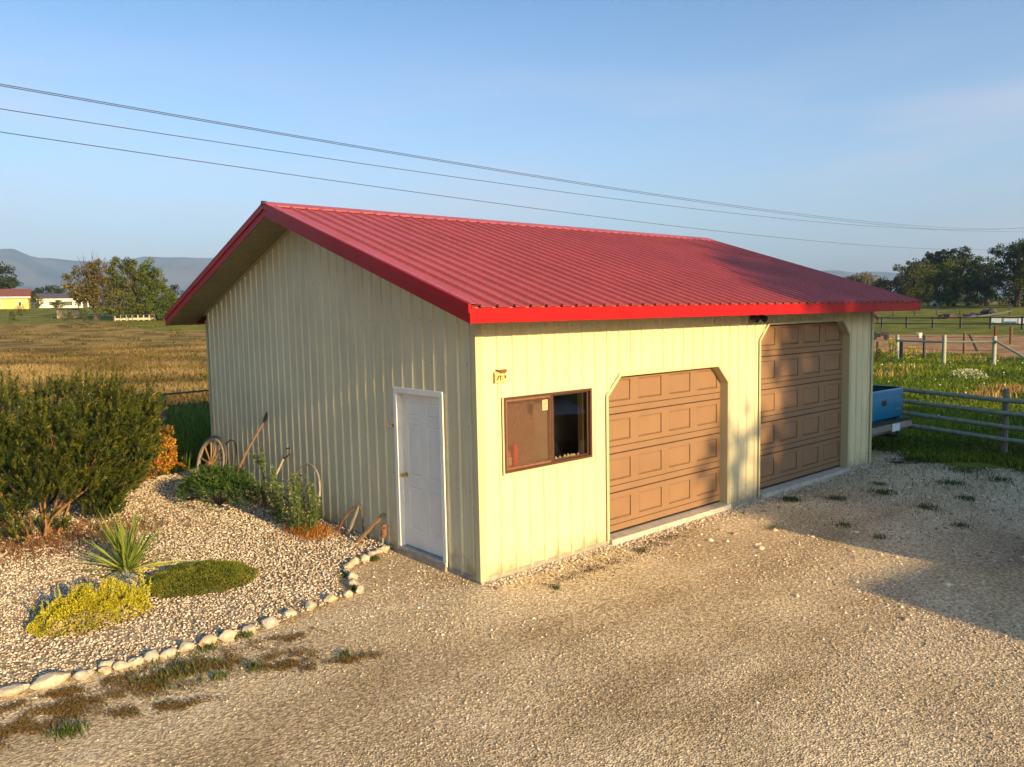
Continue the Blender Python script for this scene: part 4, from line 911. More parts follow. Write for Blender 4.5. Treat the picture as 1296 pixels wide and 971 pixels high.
G().prism([(6.34, .02), (6.52, .02), (6.54, .20), (6.43, .28), (6.32, .20)], 'x', -.46, -.448).build('blade', MT['rust'], t1)
t2 = tool('spade', 'short spade with a dark loop handle behind the leafy shrub', 'spade')
G().tube([(-.28, 5.20, .15), (-.12, 4.82, .80)], [.019, .016], 8).build('handle', mat('pale_worn_shaft', (.45, .38, .27), .8, .2, 10), t2, True)
g = G(); g.tube([(-.12, 4.82, .80), (-.10, 4.84, .87), (-.07, 4.80, .96), (-.055, 4.68, .98), (-.075, 4.66, .90), (-.12, 4.78, .81)], .013, 7); g.build('loop_grip', MT['iron'], t2, True)
G().prism([(5.10, .0), (5.32, .0), (5.30, .22), (5.20, .25), (5.12, .22)], 'x', -.31, -.298).build('blade', MT['rust'], t2)
t3 = tool('forked_tool', 'small rusty forked tool with a pale wooden leg leaning low on the gable wall', 'old tool')
G().tube([(-.06, 2.60, .43), (-.10, 2.72, .36), (-.17, 2.86, .20), (-.22, 2.95, .0)], [.016, .018, .015, .012], 7).build('iron_arm', MT['rust'], t3, True)
G().tube([(-.06, 2.60, .42), (-.13, 2.66, .2), (-.19, 2.70, .0)], [.020, .024, .018], 7).build('wooden_leg', MT['oldwood'], t3, True)
G().tube([(-.05, 2.59, .43), (-.06, 2.52, .30), (-.08, 2.46, .02)], [.012, .014, .010], 7).build('iron_leg', MT['iron'], t3, True)
t4 = tool('wooden_slat', 'short wooden slat with a dark end leaning between the border stones and the wall', 'slat')
G().tube([(-.27, 2.33, .0), (-.05, 2.03, .38)], [.026, .022], 4).build('slat', MT['handle'], t4)
G().tube([(-.055, 2.035, .37), (-.035, 2.00, .42)], [.026, .024], 6).build('iron_end', MT['iron'], t4)
t5 = tool('post_driver', 'small rusty cylinder on a grey spike standing at the foot of the wall', 'old tool')
G().tube([(-.10, 1.93, .13), (-.095, 1.92, .17), (-.085, 1.91, .29), (-.085, 1.91, .31)], [.028, .04, .042, .03], 12).build('cylinder', MT['rust'], t5, True)
G().cyl((-.11, 1.935, -.02), (-.10, 1.93, .14), .012, 8).build('spike', MT['galv'], t5)
G().cyl((-.12, 1.86, .27), (-.05, 1.86, .275), .012, 8).build('lug', MT['iron'], t5)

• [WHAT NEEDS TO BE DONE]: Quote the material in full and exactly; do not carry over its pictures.

• [SOLUTION]:
Continue the Blender Python script for this scene: part 4, from line 911. More parts follow. Write for Blender 4.5. Treat the picture as 1296 pixels wide and 971 pixels high.
G().prism([(6.34, .02), (6.52, .02), (6.54, .20), (6.43, .28), (6.32, .20)], 'x', -.46, -.448).build('blade', MT['rust'], t1)
t2 = tool('spade', 'short spade with a dark loop handle behind the leafy shrub', 'spade')
G().tube([(-.28, 5.20, .15), (-.12, 4.82, .80)], [.019, .016], 8).build('handle', mat('pale_worn_shaft', (.45, .38, .27), .8, .2, 10), t2, True)
g = G(); g.tube([(-.12, 4.82, .80), (-.10, 4.84, .87), (-.07, 4.80, .96), (-.055, 4.68, .98), (-.075, 4.66, .90), (-.12, 4.78, .81)], .013, 7); g.build('loop_grip', MT['iron'], t2, True)
G().prism([(5.10, .0), (5.32, .0), (5.30, .22), (5.20, .25), (5.12, .22)], 'x', -.31, -.298).build('blade', MT['rust'], t2)
t3 = tool('forked_tool', 'small rusty forked tool with a pale wooden leg leaning low on the gable wall', 'old tool')
G().tube([(-.06, 2.60, .43), (-.10, 2.72, .36), (-.17, 2.86, .20), (-.22, 2.95, .0)], [.016, .018, .015, .012], 7).build('iron_arm', MT['rust'], t3, True)
G().tube([(-.06, 2.60, .42), (-.13, 2.66, .2), (-.19, 2.70, .0)], [.020, .024, .018], 7).build('wooden_leg', MT['oldwood'], t3, True)
G().tube([(-.05, 2.59, .43), (-.06, 2.52, .30), (-.08, 2.46, .02)], [.012, .014, .010], 7).build('iron_leg', MT['iron'], t3, True)
t4 = tool('wooden_slat', 'short wooden slat with a dark end leaning between the border stones and the wall', 'slat')
G().tube([(-.27, 2.33, .0), (-.05, 2.03, .38)], [.026, .022], 4).build('slat', MT['handle'], t4)
G().tube([(-.055, 2.035, .37), (-.035, 2.00, .42)], [.026, .024], 6).build('iron_end', MT['iron'], t4)
t5 = tool('post_driver', 'small rusty cylinder on a grey spike standing at the foot of the wall', 'old tool')
G().tube([(-.10, 1.93, .13), (-.095, 1.92, .17), (-.085, 1.91, .29), (-.085, 1.91, .31)], [.028, .04, .042, .03], 12).build('cylinder', MT['rust'], t5, True)
G().cyl((-.11, 1.935, -.02), (-.10, 1.93, .14), .012, 8).build('spike', MT['galv'], t5)
G().cyl((-.12, 1.86, .27), (-.05, 1.86, .275), .012, 8).build('lug', MT['iron'], t5)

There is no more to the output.